▸ **Set problem**:
Retype all material exactly. Pictures stay out of the copy.

▸ **Material provided**:
----------

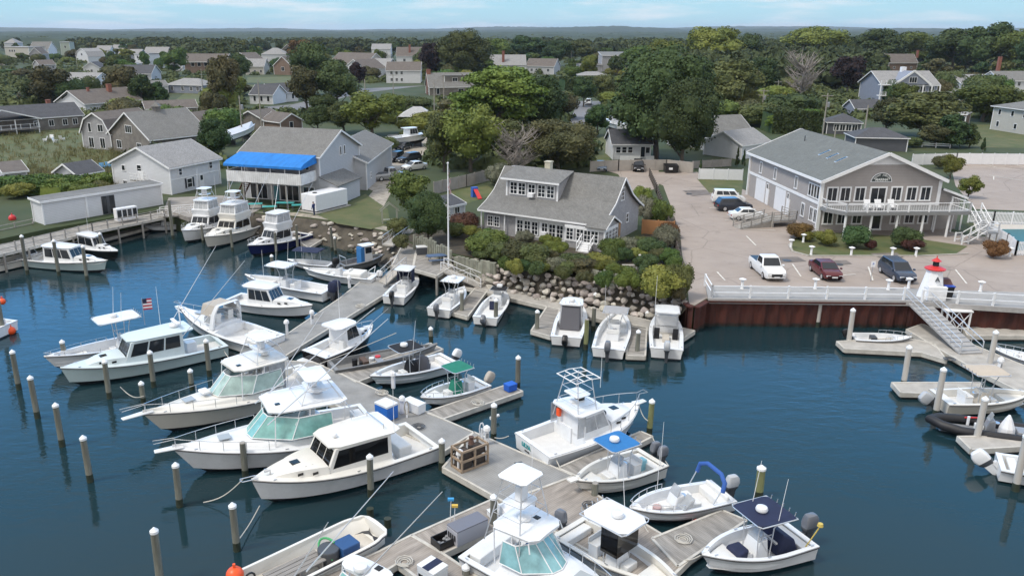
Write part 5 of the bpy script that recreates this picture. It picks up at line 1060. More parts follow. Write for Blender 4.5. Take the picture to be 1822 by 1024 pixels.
def lobster(label, bow, stern, B, zb=1.6, zs_=1.0, hull=None, deck=None, cab=(.36,.66), ch=1.55, roof=None, trunk=.86, glass=GLASS, front=3, sides=3, railh=0, mast=True, stripe=None, overh=.9, ro=.25, name='cabin_boat', sidez=.34, group=None, rub=RUB, bm=None, fr=.75, boot=None):
    t, L = boat(label, bow, stern, zb, zs_, name, 'boat', group); deck = deck or GEL
    h = Hull(t, L, B, zb, zs_, hull, deck, (0, cab[0]), sole=.45, gw=.3, stripe=stripe, sole_m=NONSKID, rub=rub, bottom=bm, rake=.6, p=2.7)
    zc = h.zs((cab[0]+cab[1])/2)
    x0, x1 = h.x(cab[0]), h.x(cab[1])
    cabin(t, 'wheelhouse', x0, x1, B*.74, B*.66, zc-.1, zc+ch, fr, 0, .12, deck, front, sides, 0, glass, sidez)
    rtop(t, 'roof', x0-overh, x1-fr+ro, B*.76, B*.62, zc+ch+.1, .09, roof or deck, .09, .3)
    # forward trunk cabin
    xs = [cab[1]-.01, cab[1]+.08, trunk-.05, trunk]; k = MB(); rings = []
    for s in [cab[1]-.02 + (trunk-cab[1]+.02)*i/6 for i in range(7)]:
        u = (s-cab[1])/(trunk-cab[1]); w = max(h.b(s)-.42, .12); zz = h.zs(s)+.02; hh = .5*(1-max(0,u)**2.6)+.03; rings.append([(h.x(s),-w,zz),(h.x(s),-w*.92,zz+hh*.85),(h.x(s),-w*.5,zz+hh),(h.x(s),w*.5,zz+hh),(h.x(s),w*.92,zz+hh*.85),(h.x(s),w,zz)])
    k.loft(rings, True, True).obj('trunk_cabin', deck, t, smooth=40)
    s = cab[1]+(trunk-cab[1])*.45; hatch(t, h.x(s), .0, h.zs(s)+.46, .5); 
    pl = MB()
    for ss in (cab[1]+.05, cab[1]+.12):
        for sg in (1,-1): w = h.b(ss)-.40; pl.box(h.x(ss)-.16, h.x(ss)+.16, sg*w-.015, sg*w+.015, h.zs(ss)+.16, h.zs(ss)+.3)
    pl.obj('porthole', TINT, t)
    if railh: bowrail(h, .55, railh)
    cleats(h)
    return t, h, zc+ch+.1, x0, x1
def express(label, bow, stern, B, zb=1.8, zs_=1.0, hull=None, deck=None, ws=(.30,.63), wh=1.0, top=True, glass=AQUA, railh=.62, pulpit=.9, topm=None, name='express_cruiser', tower=None, curtain=None, toph=1.15, group=None, topx=None):
    t, L = boat(label, bow, stern, zb, zs_, name, 'boat', group); deck = deck or GEL
    h = Hull(t, L, B, zb, zs_, hull, deck, (0, ws[0]-.02), sole=.55, gw=.3, crown=.22, p=2.0, s0=.3, sole_m=NONSKID, rake=1.3)
    zc = h.zs(ws[1])+.1; x0, x1 = h.x(ws[0]), h.x(ws[1])
    # raised foredeck blending into the screen, helm deck, wrapped windscreen
    k = MB(); rings = []
    for s in [ws[0]+(.9-ws[0])*i/9 for i in range(10)]:
        u = (s-ws[0])/(.9-ws[0]); w = max(h.b(s)-.32, .1); zz = h.zs(s)+.02; hh = .50*(1-u**1.7)+.02; rings.append([(h.x(s),-w,zz),(h.x(s),-w*.88,zz+hh*.75),(h.x(s),-w*.5,zz+hh),(h.x(s),w*.5,zz+hh),(h.x(s),w*.88,zz+hh*.75),(h.x(s),w,zz)])
    k.loft(rings, True, True).obj('foredeck', deck, t, smooth=45)
    w0, w1 = h.b(ws[0])-.34, h.b(ws[1])-.5; z0 = zc+.32
    bp = [(x0,-w0),(x0+(x1-x0)*.55,-w0*.98),(x1,-w1*.55),(x1+.15,0),(x1,w1*.55),(x0+(x1-x0)*.55,w0*.98),(x0,w0)]
    tp = [(x-1.05*(max(0,(x-x0)/(x1-x0)))-.0, y*.84) for x, y in bp]; g = MB(); fr = MB()
    for i in range(6):
        a, b, c, d = (*bp[i],z0),(*bp[i+1],z0),(*tp[i+1],z0+wh),(*tp[i],z0+wh); g.pane((a,b,c,d), .0, 1, 0, 1, .0, .02)
        fr.tube([a,d], .028, 5)
    fr.tube([(*bp[6],z0),(*tp[6],z0+wh)], .028, 5); fr.tube([(*p,z0+wh) for p in tp], .035, 6); fr.tube([(*p,z0) for p in bp], .03, 5)
    g.obj('windshield', glass, t); fr.obj('windshield_frame', WHITE, t)
    MB().box(x0+.1, x0+(x1-x0)*.45, -w0*.8, w0*.8, .6, z0-.12).obj('helm_deck', deck, t); 
    for sg in (1,-1): MB().box(x0+.35, x0+.85, sg*w0*.45-.28, sg*w0*.45+.28, z0-.12, z0+.3).box(x0+.3, x0+.42, sg*w0*.45-.28, sg*w0*.45+.28, z0+.3, z0+.75).obj('helm_seat', SEAT, t, bevel=.05)
    zt = z0+wh+toph*.45
    if top:
        ta, tb = (h.x(topx[0]), h.x(topx[1])) if topx else (x0-.5, x1-.95)
        rtop(t, 'hardtop', ta, tb, w0*1.8, w0*1.5, zt, .1, topm or deck, .1, .35)
        f = MB()
        for sg in (1,-1):
            for xx in (ta+.2, (ta+tb)/2, tb-.3): f.tube([(xx+.15, sg*w0*.86, z0-.35 if xx < x1-1.2 else z0+wh), (xx, sg*w0*.80, zt-.08)], .035, 6)
        f.obj('top_frame', WHITE, t)
        radar(t, x0+.3, 0, zt+.1, .33); hatch(t, x1-1.7, .5, zt+.05, .3)
    if curtain:
        c = MB()
        for sg in (1,-1): c.obox((x0-.3, sg*w0*.84), (x0+.9, sg*w0*.84), .03, z0-.1, zt-.1)
        c.obox((x0-.3,-w0*.84),(x0-.3,w0*.84), .03, z0-.5, zt-.1); c.obj('enclosure', curtain, t)
    if tower: tower_frame(t, (ta if topx else x0)-.1, (lerp(ta,tb,.7) if topx else x1-1.0), w0, zt, tower)
    bowrail(h, ws[1]-.06, railh, pulpit); hatch(t, h.x(.76), 0, h.zs(.76)+.36, .7, mat('smoked_hatch', (.35,.38,.40), .2))
    MB().box(h.x(0)+.3, h.x(0)+1.0, -B*.34, B*.34, .55, 1.15).obj('aft_seat', SEAT, t, bevel=.06)
    cleats(h); return t, h, zt, x0, x1
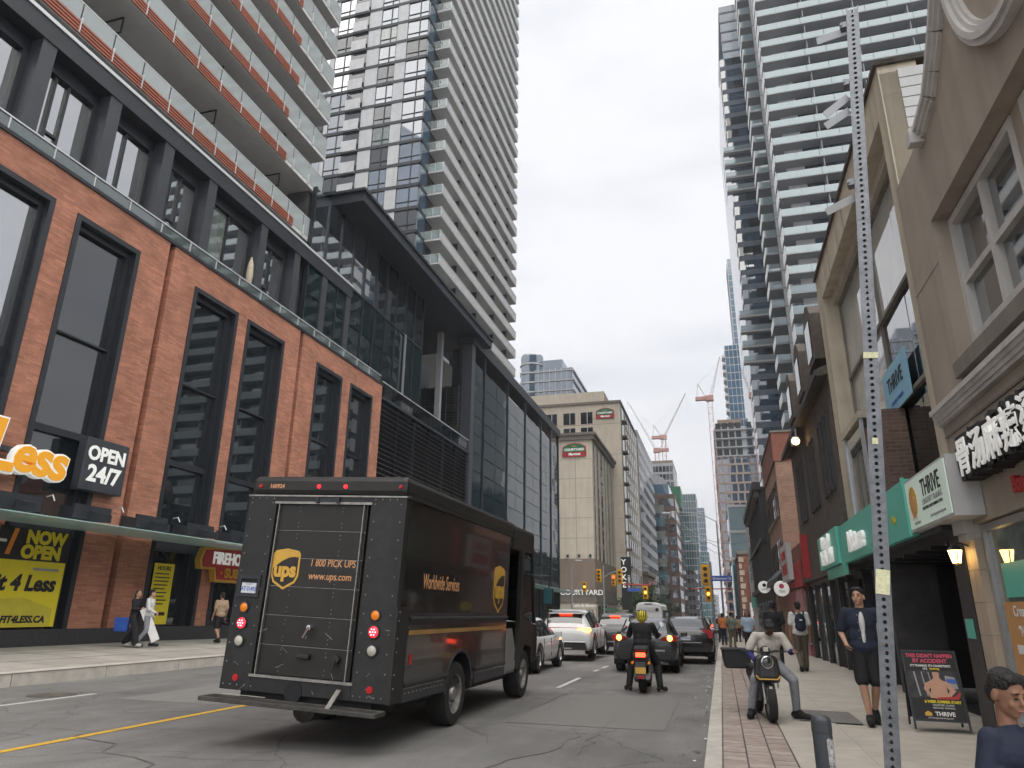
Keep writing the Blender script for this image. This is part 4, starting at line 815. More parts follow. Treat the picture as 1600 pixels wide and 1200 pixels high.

----------

▸ **Response below**:
Write part 5 of the bpy script that recreates this picture. It picks up at line 1060. More parts follow. Write for Blender 4.5. Take the picture to be 1822 by 1024 pixels.
def lobster(label, bow, stern, B, zb=1.6, zs_=1.0, hull=None, deck=None, cab=(.36,.66), ch=1.55, roof=None, trunk=.86, glass=GLASS, front=3, sides=3, railh=0, mast=True, stripe=None, overh=.9, ro=.25, name='cabin_boat', sidez=.34, group=None, rub=RUB, bm=None, fr=.75, boot=None):
    t, L = boat(label, bow, stern, zb, zs_, name, 'boat', group); deck = deck or GEL
    h = Hull(t, L, B, zb, zs_, hull, deck, (0, cab[0]), sole=.45, gw=.3, stripe=stripe, sole_m=NONSKID, rub=rub, bottom=bm, rake=.6, p=2.7)
    zc = h.zs((cab[0]+cab[1])/2)
    x0, x1 = h.x(cab[0]), h.x(cab[1])
    cabin(t, 'wheelhouse', x0, x1, B*.74, B*.66, zc-.1, zc+ch, fr, 0, .12, deck, front, sides, 0, glass, sidez)
    rtop(t, 'roof', x0-overh, x1-fr+ro, B*.76, B*.62, zc+ch+.1, .09, roof or deck, .09, .3)
    # forward trunk cabin
    xs = [cab[1]-.01, cab[1]+.08, trunk-.05, trunk]; k = MB(); rings = []
    for s in [cab[1]-.02 + (trunk-cab[1]+.02)*i/6 for i in range(7)]:
        u = (s-cab[1])/(trunk-cab[1]); w = max(h.b(s)-.42, .12); zz = h.zs(s)+.02; hh = .5*(1-max(0,u)**2.6)+.03; rings.append([(h.x(s),-w,zz),(h.x(s),-w*.92,zz+hh*.85),(h.x(s),-w*.5,zz+hh),(h.x(s),w*.5,zz+hh),(h.x(s),w*.92,zz+hh*.85),(h.x(s),w,zz)])
    k.loft(rings, True, True).obj('trunk_cabin', deck, t, smooth=40)
    s = cab[1]+(trunk-cab[1])*.45; hatch(t, h.x(s), .0, h.zs(s)+.46, .5); 
    pl = MB()
    for ss in (cab[1]+.05, cab[1]+.12):
        for sg in (1,-1): w = h.b(ss)-.40; pl.box(h.x(ss)-.16, h.x(ss)+.16, sg*w-.015, sg*w+.015, h.zs(ss)+.16, h.zs(ss)+.3)
    pl.obj('porthole', TINT, t)
    if railh: bowrail(h, .55, railh)
    cleats(h)
    return t, h, zc+ch+.1, x0, x1
def express(label, bow, stern, B, zb=1.8, zs_=1.0, hull=None, deck=None, ws=(.30,.63), wh=1.0, top=True, glass=AQUA, railh=.62, pulpit=.9, topm=None, name='express_cruiser', tower=None, curtain=None, toph=1.15, group=None, topx=None):
    t, L = boat(label, bow, stern, zb, zs_, name, 'boat', group); deck = deck or GEL
    h = Hull(t, L, B, zb, zs_, hull, deck, (0, ws[0]-.02), sole=.55, gw=.3, crown=.22, p=2.0, s0=.3, sole_m=NONSKID, rake=1.3)
    zc = h.zs(ws[1])+.1; x0, x1 = h.x(ws[0]), h.x(ws[1])
    # raised foredeck blending into the screen, helm deck, wrapped windscreen
    k = MB(); rings = []
    for s in [ws[0]+(.9-ws[0])*i/9 for i in range(10)]:
        u = (s-ws[0])/(.9-ws[0]); w = max(h.b(s)-.32, .1); zz = h.zs(s)+.02; hh = .50*(1-u**1.7)+.02; rings.append([(h.x(s),-w,zz),(h.x(s),-w*.88,zz+hh*.75),(h.x(s),-w*.5,zz+hh),(h.x(s),w*.5,zz+hh),(h.x(s),w*.88,zz+hh*.75),(h.x(s),w,zz)])
    k.loft(rings, True, True).obj('foredeck', deck, t, smooth=45)
    w0, w1 = h.b(ws[0])-.34, h.b(ws[1])-.5; z0 = zc+.32
    bp = [(x0,-w0),(x0+(x1-x0)*.55,-w0*.98),(x1,-w1*.55),(x1+.15,0),(x1,w1*.55),(x0+(x1-x0)*.55,w0*.98),(x0,w0)]
    tp = [(x-1.05*(max(0,(x-x0)/(x1-x0)))-.0, y*.84) for x, y in bp]; g = MB(); fr = MB()
    for i in range(6):
        a, b, c, d = (*bp[i],z0),(*bp[i+1],z0),(*tp[i+1],z0+wh),(*tp[i],z0+wh); g.pane((a,b,c,d), .0, 1, 0, 1, .0, .02)
        fr.tube([a,d], .028, 5)
    fr.tube([(*bp[6],z0),(*tp[6],z0+wh)], .028, 5); fr.tube([(*p,z0+wh) for p in tp], .035, 6); fr.tube([(*p,z0) for p in bp], .03, 5)
    g.obj('windshield', glass, t); fr.obj('windshield_frame', WHITE, t)
    MB().box(x0+.1, x0+(x1-x0)*.45, -w0*.8, w0*.8, .6, z0-.12).obj('helm_deck', deck, t); 
    for sg in (1,-1): MB().box(x0+.35, x0+.85, sg*w0*.45-.28, sg*w0*.45+.28, z0-.12, z0+.3).box(x0+.3, x0+.42, sg*w0*.45-.28, sg*w0*.45+.28, z0+.3, z0+.75).obj('helm_seat', SEAT, t, bevel=.05)
    zt = z0+wh+toph*.45
    if top:
        ta, tb = (h.x(topx[0]), h.x(topx[1])) if topx else (x0-.5, x1-.95)
        rtop(t, 'hardtop', ta, tb, w0*1.8, w0*1.5, zt, .1, topm or deck, .1, .35)
        f = MB()
        for sg in (1,-1):
            for xx in (ta+.2, (ta+tb)/2, tb-.3): f.tube([(xx+.15, sg*w0*.86, z0-.35 if xx < x1-1.2 else z0+wh), (xx, sg*w0*.80, zt-.08)], .035, 6)
        f.obj('top_frame', WHITE, t)
        radar(t, x0+.3, 0, zt+.1, .33); hatch(t, x1-1.7, .5, zt+.05, .3)
    if curtain:
        c = MB()
        for sg in (1,-1): c.obox((x0-.3, sg*w0*.84), (x0+.9, sg*w0*.84), .03, z0-.1, zt-.1)
        c.obox((x0-.3,-w0*.84),(x0-.3,w0*.84), .03, z0-.5, zt-.1); c.obj('enclosure', curtain, t)
    if tower: tower_frame(t, (ta if topx else x0)-.1, (lerp(ta,tb,.7) if topx else x1-1.0), w0, zt, tower)
    bowrail(h, ws[1]-.06, railh, pulpit); hatch(t, h.x(.76), 0, h.zs(.76)+.36, .7, mat('smoked_hatch', (.35,.38,.40), .2))
    MB().box(h.x(0)+.3, h.x(0)+1.0, -B*.34, B*.34, .55, 1.15).obj('aft_seat', SEAT, t, bevel=.06)
    cleats(h); return t, h, zt, x0, x1
Keep writing the Blender script for this image. This is part 4, starting at line 815. More parts follow. Treat the picture as 1600 pixels wide and 1200 pixels high.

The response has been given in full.